Justin Remes

Contact

Dept:English
Email:remes@iastate.edu
Office:417 Ross
527 Farm House Ln.
Ames IA
50011-1054
Phone:515-294-2180
Office Hours:Th 3:00-5:00
Website:https://iastate.academia.edu/JustinRemes

Bio

Courses I am Teaching:

ENGL 562X: Topics in the Study of Film: The Films of Luis Bunuel

Degrees:

Ph.D., Film and Media Studies, Wayne State University
M.A., English, Wayne State University
B.A., English, Oakland University

Research Areas:

Experimental Film; Intermedia; Aesthetics

About My Teaching:

My teaching is both intertextual and interdisciplinary. Rather than teaching individual films in isolation, I attempt to situate films as part of a broader cinematic “conversation,” helping students to analyze the ways that filmmakers appropriate and respond to the ideas of other filmmakers. I also aim to foreground cinema’s imbrication with other mediums, including literature, painting, music, and photography.

How I Came to Teach What I Teach:

When I was a teenager, I saw Stanley Kubrick’s 2001: A Space Odyssey and I was blown away. It was beautiful, provocative, and mysterious. For the first time, I began to understand film as an art form. Shortly afterwards, I came across Andy Warhol’s Empire while it was being screened at the Detroit Institute of Arts. Warhol’s audacious experiment (an eight-hour static shot of the Empire State Building) has haunted me ever since. In a single stroke, it taught me all the things that could be stripped away from a film: plot, characters, editing, sound, movement. Kubrick and Warhol helped me fall in love with weird cinema, and I now try to share that passion with my bewildered students.

Recent Publications:

Motion(less) Pictures: The Cinema of Stasis (New York: Columbia University Press, 2015).

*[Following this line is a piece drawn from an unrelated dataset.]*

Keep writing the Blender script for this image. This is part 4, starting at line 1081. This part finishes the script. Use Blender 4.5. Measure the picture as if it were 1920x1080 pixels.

"Brakhage and the Birth of Slience," Journal of Cinema and Media Studies 58.2 (2019) (forthcoming).

“Boundless Ontologies: Michael Snow, Wittgenstein, and the Textual Film,” Cinema Journal 54.3 (2015): 69-87.

“The Sleeping Spectator: Nonhuman Aesthetics in Abbas Kiarostami’s Five,” in Slow Movies, ed. Tiago de Luca and Nuno Barradas Jorge, (Edinburgh, Edinburgh University Press, 2016), 231-242.

Current Research:

Absence in Cinema. I am currently writing a book about filmic voids. My objects of inquiry include films without sound (such as Stan Brakhage’s Window Water Baby Moving), films without imagery (such as Walter Ruttmann’s Weekend), and found-footage films in which pre-existing images are erased (such as Naomi Uman’s Removed).

Outside the University:

I enjoy cognac, stand-up comedy, and underground hip-hop. I also like watching Marx Brothers movies with my six-year-old son. (He adores Harpo.)